Bana also shared the challenges of realizing disability justice when people with disabilities back home have been intentionally subjected to exclusion. “One thing about disableism” is that we choose “who to see and who to focus on.”
Sarah Jama, a community organizer and former member of provincial parliament for Hamilton Centre, drew parallels between the exclusionary systems that enable the systemic mistreatment of disabled people both here in Canada and in Palestine: “Because we live in a society that says disabled people, sick people, chronically ill people don’t deserve to live in public, we have to warehouse them and send them away, and that continues to kill people.”
Calling to issues like Alberta’s Sexual Sterilization Act, in which Indigenous women were forcibly sterilized, Jama said these issues “cannot be removed from the question of, do Palestinians have the right to exist in their public space.”
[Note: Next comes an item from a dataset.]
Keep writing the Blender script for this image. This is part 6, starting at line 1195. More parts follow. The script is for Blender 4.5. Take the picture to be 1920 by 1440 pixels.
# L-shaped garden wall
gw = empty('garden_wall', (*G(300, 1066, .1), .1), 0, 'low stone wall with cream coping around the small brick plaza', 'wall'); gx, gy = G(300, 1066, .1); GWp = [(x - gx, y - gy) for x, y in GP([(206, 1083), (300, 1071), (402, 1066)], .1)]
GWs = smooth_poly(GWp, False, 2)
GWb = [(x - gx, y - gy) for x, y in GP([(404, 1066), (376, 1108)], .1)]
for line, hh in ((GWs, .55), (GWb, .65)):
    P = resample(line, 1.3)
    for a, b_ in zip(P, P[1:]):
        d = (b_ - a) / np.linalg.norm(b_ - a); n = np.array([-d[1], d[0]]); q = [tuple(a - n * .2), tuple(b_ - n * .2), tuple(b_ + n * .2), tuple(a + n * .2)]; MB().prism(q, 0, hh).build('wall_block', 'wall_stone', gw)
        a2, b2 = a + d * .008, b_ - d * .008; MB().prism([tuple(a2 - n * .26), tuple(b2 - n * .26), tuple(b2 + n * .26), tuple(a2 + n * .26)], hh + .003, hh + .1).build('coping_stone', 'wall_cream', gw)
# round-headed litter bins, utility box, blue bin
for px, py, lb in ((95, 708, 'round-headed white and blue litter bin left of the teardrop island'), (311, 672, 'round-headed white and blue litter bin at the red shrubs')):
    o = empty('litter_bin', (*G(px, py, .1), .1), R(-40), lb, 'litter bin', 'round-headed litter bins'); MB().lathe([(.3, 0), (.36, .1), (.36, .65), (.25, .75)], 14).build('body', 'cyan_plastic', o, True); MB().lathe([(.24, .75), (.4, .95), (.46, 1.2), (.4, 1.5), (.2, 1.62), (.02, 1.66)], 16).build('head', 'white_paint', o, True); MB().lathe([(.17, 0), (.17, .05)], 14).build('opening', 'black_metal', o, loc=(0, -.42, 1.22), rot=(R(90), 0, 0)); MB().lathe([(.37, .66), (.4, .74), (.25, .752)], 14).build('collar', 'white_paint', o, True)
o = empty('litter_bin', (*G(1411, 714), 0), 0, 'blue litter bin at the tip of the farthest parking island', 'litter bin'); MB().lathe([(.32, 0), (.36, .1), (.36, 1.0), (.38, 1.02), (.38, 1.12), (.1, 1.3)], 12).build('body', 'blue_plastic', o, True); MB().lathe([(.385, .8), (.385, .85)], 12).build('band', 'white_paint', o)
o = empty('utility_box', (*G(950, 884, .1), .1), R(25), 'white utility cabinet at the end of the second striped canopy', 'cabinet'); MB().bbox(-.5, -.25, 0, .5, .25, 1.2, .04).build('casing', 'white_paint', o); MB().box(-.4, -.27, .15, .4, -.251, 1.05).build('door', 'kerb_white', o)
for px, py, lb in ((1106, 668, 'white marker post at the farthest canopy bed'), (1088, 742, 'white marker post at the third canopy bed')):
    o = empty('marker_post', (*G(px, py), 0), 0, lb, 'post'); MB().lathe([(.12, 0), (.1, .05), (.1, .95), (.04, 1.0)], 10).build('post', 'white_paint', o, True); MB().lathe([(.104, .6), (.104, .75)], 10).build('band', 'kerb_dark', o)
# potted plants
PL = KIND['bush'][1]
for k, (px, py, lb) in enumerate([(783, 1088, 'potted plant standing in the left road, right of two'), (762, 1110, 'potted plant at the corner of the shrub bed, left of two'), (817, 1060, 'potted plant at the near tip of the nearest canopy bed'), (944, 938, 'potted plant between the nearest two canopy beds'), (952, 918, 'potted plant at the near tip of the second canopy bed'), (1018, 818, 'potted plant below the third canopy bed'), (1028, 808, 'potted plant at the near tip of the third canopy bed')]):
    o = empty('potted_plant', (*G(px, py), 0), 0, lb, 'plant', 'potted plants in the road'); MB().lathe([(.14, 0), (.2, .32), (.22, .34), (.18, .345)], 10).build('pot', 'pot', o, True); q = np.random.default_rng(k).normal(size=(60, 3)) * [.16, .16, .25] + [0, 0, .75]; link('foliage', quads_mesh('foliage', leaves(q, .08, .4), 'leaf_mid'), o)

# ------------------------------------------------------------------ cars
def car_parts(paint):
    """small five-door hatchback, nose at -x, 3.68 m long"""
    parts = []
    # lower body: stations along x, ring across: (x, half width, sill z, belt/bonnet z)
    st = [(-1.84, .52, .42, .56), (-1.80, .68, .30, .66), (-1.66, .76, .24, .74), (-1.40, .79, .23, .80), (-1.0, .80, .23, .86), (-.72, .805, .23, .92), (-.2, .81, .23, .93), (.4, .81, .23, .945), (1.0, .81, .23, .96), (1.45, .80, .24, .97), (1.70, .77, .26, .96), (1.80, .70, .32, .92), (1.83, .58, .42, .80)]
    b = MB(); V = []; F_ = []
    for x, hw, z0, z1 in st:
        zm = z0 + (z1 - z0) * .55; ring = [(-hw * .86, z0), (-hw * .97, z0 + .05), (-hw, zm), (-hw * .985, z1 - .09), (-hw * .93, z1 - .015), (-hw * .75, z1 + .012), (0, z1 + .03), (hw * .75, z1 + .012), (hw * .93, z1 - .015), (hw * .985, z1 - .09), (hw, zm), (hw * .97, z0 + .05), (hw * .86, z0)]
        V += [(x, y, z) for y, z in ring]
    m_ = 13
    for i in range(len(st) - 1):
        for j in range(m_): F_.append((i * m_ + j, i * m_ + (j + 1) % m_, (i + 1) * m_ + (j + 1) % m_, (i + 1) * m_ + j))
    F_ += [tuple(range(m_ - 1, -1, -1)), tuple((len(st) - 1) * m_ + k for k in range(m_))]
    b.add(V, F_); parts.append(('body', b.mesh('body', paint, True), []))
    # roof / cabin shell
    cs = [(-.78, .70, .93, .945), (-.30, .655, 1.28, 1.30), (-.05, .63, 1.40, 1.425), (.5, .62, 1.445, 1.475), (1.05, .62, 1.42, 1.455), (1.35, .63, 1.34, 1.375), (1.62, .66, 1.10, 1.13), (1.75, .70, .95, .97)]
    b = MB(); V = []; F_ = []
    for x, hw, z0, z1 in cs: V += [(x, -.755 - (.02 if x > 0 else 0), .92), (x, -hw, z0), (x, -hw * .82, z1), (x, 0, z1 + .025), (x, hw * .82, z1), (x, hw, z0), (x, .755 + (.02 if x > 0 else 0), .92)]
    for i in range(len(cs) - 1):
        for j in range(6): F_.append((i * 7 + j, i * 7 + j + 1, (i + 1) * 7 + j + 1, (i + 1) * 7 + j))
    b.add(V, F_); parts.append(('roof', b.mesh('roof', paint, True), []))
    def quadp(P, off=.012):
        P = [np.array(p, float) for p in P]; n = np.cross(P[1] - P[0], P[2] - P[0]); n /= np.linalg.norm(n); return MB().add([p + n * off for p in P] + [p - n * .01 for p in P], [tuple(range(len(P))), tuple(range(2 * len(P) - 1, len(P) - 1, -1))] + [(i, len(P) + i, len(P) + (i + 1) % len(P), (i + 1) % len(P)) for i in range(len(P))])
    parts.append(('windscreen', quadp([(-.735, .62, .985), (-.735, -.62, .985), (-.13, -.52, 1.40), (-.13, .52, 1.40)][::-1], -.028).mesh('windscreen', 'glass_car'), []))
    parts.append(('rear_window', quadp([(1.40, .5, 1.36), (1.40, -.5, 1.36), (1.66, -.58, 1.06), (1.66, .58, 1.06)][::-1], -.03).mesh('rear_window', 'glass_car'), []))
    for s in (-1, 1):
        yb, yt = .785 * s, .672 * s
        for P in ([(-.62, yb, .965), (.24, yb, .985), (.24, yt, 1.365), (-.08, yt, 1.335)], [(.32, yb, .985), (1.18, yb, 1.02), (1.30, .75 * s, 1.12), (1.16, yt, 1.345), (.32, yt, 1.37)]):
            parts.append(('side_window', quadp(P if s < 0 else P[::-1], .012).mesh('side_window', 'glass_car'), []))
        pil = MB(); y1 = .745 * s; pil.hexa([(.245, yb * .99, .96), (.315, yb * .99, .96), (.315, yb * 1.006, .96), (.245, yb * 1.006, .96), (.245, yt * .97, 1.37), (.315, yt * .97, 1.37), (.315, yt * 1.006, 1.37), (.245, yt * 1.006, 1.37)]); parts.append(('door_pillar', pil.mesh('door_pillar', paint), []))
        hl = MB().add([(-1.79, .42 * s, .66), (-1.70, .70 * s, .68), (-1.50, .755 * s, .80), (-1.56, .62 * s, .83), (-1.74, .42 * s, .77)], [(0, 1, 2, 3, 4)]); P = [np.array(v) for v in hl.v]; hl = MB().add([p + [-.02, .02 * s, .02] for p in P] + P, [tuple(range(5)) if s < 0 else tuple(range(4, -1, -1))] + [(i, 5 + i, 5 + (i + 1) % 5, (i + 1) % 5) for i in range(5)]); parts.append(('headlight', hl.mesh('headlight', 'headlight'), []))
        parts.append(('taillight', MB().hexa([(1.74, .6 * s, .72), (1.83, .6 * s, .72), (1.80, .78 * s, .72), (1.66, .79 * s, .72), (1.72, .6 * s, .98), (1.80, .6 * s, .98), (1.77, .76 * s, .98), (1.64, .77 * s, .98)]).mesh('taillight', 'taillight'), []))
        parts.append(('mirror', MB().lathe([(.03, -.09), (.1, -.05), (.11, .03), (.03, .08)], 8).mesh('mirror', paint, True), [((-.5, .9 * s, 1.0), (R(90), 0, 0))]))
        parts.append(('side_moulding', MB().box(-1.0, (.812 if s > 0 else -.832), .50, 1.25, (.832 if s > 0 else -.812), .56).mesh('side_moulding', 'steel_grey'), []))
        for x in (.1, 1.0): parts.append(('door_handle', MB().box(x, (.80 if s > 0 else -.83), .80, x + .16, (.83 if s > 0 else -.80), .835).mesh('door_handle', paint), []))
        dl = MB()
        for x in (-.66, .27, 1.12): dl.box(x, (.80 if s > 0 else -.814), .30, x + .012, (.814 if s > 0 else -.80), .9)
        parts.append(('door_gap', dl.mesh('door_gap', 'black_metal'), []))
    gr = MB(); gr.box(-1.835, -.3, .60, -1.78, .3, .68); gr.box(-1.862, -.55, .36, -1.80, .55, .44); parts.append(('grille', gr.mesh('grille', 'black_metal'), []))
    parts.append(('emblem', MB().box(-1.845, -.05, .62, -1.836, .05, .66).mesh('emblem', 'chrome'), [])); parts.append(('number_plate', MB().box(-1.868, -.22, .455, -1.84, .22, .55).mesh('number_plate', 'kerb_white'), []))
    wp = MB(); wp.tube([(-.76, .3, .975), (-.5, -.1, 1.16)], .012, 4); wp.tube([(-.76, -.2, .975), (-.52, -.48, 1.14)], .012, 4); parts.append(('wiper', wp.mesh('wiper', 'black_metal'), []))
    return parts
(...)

For Siling, their project Crips for eSims for Gaza offers an accessible way for disabled folks to help Palestinians restore internet connectivity amid Israel’s targeting of vital telecommunications networks in Gaza. So far, over 160 volunteers from around the world have helped raise more than $3 million for eSims.
Speaking on how disability relates to Palestine, another panellist named Siling said: “There is a clear connection between how disabled people are dehumanized, rendered ‘less than’ or ‘non-human,’ and the way that Palestinians are dehumanized. Everyone in Palestine is disabled or set to become disabled because the conditions of genocide are disabling.”